* _Request_
Search the data for the string "scene" and extract every line where it appears.
---------- Data ----------
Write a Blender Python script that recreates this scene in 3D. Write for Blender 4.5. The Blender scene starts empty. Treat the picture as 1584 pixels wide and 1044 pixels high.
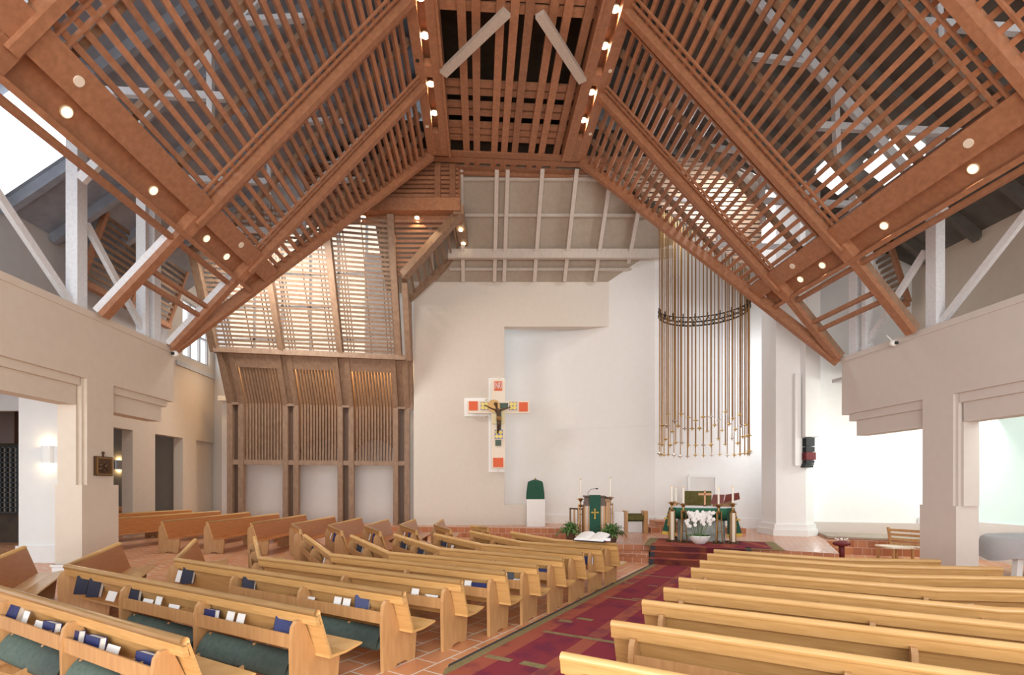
import bpy, math, random
from mathutils import Vector, Matrix
random.seed(7)
S = bpy.context.scene
C = S.collection
# ------------------------------------------------------------------ camera
F = 780.0
cam_d = bpy.data.cameras.new('camera')
cam_d.sensor_width = 36.0
cam_d.lens = F/1584*36
cam_d.shift_x = 0.0
cam_d.shift_y = (750-522)/1584
cam_d.clip_end = 300
cam = bpy.data.objects.new('camera', cam_d)
cam.location = (0, 0, 2.0)
cam.rotation_euler = (math.pi/2, 0, 0)
C.objects.link(cam)
S.camera = cam
# ------------------------------------------------------------------ view
S.view_settings.view_transform = 'Standard'
S.view_settings.look = 'None'
S.view_settings.gamma = 1
S.view_settings.exposure = 0.0
S.view_settings.use_curve_mapping = False
try:
    S.cycles.use_denoising = True
    S.cycles.max_bounces = 6
    S.cycles.diffuse_bounces = 4
    S.cycles.glossy_bounces = 3
    S.cycles.sample_clamp_indirect = 6
except Exception:
    pass
# ------------------------------------------------------------------ world (bright overcast sky seen through the clerestory)
w = bpy.data.worlds.new('sky'); S.world = w
w.use_nodes = True
w.node_tree.nodes['Background'].inputs[0].default_value = (0.80, 0.90, 1.0, 1)
w.node_tree.nodes['Background'].inputs[1].default_value = 1.6

TH = math.atan(51/780.0)          # the nave axis is turned a little to the left of the view axis
CT, ST = math.cos(TH), math.sin(TH)
def N(x, y, z=0.0):               # nave coordinates -> world
    return Vector((x*CT-y*ST, x*ST+y*CT, z))
def aim(o, tgt):
    d = Vector(tgt)-o.location
    o.rotation_euler = d.to_track_quat('-Z', 'Y').to_euler()
def area(name, loc, tgt, sx, sy, power, col=(1, 1, 1)):
    L = bpy.data.lights.new(name, 'AREA'); L.shape = 'RECTANGLE'
    L.size = sx; L.size_y = sy; L.energy = power; L.color = col
    o = bpy.data.objects.new(name, L); C.objects.link(o)
    o.location = loc; aim(o, tgt)
    return o
# added fill lights behind the viewer to brighten room and ceiling, high and low
area('fill_light_west', (1, -5.5, 4.0), (1.5, 12, 5.5), 16, 7, 1500, (1.0, .95, .88))
area('fill_light_west_low', (0.5, -3.5, 1.4), (0.5, 8, 8.5), 12, 1.6, 500, (1.0, .86, .70))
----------
* _Reply to the task_
Write a Blender Python script that recreates this scene in 3D. Write for Blender 4.5. The Blender scene starts empty. Treat the picture as 1584 pixels wide and 1044 pixels high.
S = bpy.context.scene